Kemudian, ia menyinggung regresi hak turut serta dalam pemerintahan sebagai refleksi rendahnya kualitas demokrasi.
Dia bilang hal itu terlihat dalam dinamika segala proses jelang hingga pelaksanaan pesta elektoral Pilpres/Pilkada 2024. “Menggambarkan bagaimana rendahnya kualitas demokrasi saat ini.

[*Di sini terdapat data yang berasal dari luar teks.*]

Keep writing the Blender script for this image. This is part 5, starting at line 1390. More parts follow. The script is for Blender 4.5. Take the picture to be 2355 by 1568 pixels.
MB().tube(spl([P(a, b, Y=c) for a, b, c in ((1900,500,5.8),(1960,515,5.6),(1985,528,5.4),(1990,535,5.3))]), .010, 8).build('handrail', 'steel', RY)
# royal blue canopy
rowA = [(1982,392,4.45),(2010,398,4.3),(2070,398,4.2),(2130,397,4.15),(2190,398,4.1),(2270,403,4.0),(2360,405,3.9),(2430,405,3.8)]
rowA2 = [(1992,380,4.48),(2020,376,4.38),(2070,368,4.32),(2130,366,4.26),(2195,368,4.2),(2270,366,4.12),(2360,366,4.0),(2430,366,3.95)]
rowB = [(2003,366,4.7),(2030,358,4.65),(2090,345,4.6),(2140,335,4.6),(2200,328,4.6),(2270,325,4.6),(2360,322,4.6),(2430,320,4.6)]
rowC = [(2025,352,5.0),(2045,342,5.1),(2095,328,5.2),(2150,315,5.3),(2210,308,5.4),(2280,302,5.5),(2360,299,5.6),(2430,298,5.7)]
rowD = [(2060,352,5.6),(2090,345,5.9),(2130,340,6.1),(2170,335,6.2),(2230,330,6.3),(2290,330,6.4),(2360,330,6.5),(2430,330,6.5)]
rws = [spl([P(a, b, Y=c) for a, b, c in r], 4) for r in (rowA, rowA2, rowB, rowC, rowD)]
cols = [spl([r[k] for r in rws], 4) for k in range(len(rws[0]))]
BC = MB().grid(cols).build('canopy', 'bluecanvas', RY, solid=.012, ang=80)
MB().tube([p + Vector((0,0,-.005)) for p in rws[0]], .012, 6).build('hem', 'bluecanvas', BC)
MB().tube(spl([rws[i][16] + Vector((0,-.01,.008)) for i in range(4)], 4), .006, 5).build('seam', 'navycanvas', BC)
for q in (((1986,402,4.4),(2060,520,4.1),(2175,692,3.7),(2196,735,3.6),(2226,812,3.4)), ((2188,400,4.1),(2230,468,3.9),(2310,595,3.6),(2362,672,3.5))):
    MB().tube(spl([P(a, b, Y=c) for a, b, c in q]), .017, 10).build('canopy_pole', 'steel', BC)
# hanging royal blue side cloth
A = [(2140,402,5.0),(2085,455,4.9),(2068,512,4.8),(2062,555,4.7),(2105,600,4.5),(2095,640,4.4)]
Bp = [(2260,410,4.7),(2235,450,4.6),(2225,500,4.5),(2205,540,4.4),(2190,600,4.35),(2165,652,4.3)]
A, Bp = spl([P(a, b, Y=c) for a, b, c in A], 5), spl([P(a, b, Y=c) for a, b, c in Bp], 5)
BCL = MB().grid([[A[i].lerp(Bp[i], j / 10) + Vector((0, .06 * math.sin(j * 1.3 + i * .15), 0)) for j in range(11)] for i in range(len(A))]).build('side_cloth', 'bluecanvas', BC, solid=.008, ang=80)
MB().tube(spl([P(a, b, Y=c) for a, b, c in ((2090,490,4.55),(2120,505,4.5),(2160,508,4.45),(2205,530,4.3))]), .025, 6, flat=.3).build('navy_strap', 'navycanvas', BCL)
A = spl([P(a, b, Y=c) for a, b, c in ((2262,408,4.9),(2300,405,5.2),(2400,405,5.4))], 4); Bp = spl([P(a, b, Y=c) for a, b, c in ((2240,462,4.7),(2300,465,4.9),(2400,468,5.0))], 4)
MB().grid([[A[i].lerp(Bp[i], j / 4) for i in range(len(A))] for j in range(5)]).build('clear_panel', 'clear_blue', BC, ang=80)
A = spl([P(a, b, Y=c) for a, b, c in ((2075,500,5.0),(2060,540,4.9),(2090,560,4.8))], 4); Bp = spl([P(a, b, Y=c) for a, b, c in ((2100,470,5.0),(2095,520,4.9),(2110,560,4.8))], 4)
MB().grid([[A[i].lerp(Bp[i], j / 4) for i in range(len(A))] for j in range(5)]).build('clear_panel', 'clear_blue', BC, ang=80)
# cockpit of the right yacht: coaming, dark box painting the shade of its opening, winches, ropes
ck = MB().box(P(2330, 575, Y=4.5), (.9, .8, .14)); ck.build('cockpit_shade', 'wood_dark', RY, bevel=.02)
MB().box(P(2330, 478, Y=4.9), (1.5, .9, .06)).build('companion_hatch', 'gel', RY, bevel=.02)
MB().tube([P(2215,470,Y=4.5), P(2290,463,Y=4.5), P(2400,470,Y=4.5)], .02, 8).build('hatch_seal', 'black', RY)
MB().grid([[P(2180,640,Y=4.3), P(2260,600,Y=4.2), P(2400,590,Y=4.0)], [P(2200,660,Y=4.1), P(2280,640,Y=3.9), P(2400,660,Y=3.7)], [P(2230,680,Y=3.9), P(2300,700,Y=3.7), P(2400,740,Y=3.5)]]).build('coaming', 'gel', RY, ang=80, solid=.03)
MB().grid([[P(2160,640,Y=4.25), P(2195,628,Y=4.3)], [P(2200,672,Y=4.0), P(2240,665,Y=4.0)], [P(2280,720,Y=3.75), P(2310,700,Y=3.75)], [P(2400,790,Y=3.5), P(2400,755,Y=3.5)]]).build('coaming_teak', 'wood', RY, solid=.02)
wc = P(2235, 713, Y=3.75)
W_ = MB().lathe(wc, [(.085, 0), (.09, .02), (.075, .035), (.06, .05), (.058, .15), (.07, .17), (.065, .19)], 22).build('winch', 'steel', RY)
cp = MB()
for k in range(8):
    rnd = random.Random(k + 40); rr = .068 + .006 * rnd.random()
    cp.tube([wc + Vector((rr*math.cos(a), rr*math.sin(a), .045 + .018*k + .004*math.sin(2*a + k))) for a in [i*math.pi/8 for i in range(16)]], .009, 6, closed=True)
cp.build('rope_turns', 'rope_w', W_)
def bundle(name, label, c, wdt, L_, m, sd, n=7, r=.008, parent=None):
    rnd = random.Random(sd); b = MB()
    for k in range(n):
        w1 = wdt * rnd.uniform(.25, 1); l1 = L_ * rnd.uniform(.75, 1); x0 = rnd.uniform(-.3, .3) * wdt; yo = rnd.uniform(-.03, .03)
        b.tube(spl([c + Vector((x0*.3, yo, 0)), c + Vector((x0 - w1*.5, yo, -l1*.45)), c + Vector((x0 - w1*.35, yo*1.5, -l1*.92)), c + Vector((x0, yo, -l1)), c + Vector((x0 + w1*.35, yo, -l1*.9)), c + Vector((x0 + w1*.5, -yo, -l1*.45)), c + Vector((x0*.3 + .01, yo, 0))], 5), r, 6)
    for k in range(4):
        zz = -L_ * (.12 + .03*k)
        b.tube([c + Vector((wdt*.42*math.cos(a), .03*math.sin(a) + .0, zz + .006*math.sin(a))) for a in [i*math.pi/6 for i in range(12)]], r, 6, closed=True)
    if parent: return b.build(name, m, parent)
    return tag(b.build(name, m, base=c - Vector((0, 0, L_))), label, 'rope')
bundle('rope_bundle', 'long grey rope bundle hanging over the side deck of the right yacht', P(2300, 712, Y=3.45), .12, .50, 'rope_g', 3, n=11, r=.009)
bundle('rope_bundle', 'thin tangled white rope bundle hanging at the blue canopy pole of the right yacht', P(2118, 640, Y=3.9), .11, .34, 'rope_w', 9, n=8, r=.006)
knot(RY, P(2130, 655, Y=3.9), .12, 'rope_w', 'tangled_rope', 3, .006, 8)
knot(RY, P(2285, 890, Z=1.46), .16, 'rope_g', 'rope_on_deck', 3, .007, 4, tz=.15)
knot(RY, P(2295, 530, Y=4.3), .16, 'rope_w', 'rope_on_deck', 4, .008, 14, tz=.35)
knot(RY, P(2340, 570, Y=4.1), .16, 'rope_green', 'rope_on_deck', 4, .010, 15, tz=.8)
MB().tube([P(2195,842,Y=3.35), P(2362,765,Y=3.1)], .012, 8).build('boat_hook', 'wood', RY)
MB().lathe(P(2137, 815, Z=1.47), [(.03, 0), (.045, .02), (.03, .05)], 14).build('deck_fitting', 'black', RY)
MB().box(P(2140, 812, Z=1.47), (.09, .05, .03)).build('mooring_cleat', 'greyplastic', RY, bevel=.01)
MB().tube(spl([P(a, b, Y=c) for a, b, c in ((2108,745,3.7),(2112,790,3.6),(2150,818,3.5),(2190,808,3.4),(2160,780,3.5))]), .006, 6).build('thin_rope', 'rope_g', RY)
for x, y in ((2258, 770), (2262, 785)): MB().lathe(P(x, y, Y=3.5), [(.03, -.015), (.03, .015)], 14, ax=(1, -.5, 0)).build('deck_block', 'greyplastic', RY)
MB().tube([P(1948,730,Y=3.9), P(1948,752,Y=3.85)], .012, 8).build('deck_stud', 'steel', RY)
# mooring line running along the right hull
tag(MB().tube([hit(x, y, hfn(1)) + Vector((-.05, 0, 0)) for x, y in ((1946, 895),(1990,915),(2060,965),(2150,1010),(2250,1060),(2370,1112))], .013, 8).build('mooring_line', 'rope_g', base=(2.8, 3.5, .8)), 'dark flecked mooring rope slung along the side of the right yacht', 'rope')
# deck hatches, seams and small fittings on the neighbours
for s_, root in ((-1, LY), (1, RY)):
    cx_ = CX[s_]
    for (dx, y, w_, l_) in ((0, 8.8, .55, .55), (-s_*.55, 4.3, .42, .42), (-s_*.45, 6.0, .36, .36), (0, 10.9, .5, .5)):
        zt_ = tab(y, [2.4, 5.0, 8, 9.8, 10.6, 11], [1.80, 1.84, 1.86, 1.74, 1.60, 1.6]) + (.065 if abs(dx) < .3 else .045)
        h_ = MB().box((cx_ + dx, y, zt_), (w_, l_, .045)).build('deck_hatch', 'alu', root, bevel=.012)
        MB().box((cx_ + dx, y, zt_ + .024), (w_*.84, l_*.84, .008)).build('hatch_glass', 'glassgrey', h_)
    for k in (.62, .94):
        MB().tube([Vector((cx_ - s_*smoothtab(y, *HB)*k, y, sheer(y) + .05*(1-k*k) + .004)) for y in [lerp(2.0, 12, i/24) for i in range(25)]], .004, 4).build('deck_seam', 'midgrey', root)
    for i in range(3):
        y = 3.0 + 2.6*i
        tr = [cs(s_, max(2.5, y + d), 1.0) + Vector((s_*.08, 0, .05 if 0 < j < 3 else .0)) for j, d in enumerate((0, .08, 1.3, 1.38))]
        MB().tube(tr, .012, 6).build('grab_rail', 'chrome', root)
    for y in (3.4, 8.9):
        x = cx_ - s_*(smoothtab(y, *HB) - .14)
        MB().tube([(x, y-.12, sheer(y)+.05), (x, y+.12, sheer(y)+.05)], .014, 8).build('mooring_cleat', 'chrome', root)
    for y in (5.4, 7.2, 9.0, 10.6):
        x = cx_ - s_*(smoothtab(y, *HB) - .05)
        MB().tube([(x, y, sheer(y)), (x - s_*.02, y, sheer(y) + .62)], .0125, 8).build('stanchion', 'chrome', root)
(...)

Partisipasi pemilu serentak 2024 tidak menyentuh 70%, sarana prasarana pemilu yang tidak inklusif,” tuturnya.
Selain itu, ia menyoroti adanya upaya kriminalisasi berbasis UU ITE. Lalu, represivitas atas penyampaian pendapat, pembubaran diskusi publik, hingga pengerdilan terhadap kebebasan akademik. “Rentetan peristiwa yang menjadikan rendahnya skor pada indikator kebebasan berekspresi dan menyampaikan pendapat,” ujarnya.
Sebab itu, Setara Institute merekomendasikan lima hal untuk pemerintahan Presiden Prabowo Subianto dan DPR selaku pihak legislatif.
Ia menaruh harapan agar Prabowo dan DPR bisa mengakselerasi agenda beberapa RUU yang bisa berkontribusi terhadap pemajuan HAM. “Presiden Prabowo Subianto bersama DPR RI mengakselerasi agenda pengesahan sejumlah RUU yang kontributif pada pemajuan HAM, seperti RUU Masyarakat Adat, RUU Perlindungan Pekerja Rumah Tangga, RUU Tindak Pidana Perdagangan Orang,” ujarnya.
Selain itu, kata dia, penting melakukan tinjauan ulang terhadap regulasi yang kontra-produktif terhadap pemajuan HAM seperti RUU Penyiaran.
Lalu, upaya pelemahan checks and balances seperti RUU Mahkamah Konstitusi. Pun, dia menambahkan, Presiden Prabowo Subianto disarankan segera melakukan penghentian atau evaluasi berbagai Proyek Strategis Nasional (PSN) yang tengah berjalan.
Dia menyampaikan hal itu untuk mencegah keberulangan atas kriminalisasi dan pelanggaran HAM terhadap masyarakat maupun aktivis lingkungan dan memberikan hak restitusi terhadap korban akibat PSN. “Presiden Prabowo Subianto mengadopsi dan memastikan tata kelola pemerintahan yang inklusif (inclusive governance) sebagai basis dalam penerbitan regulasi dan kebijakan dalam pengelolaan keberagaman,” tandasnya.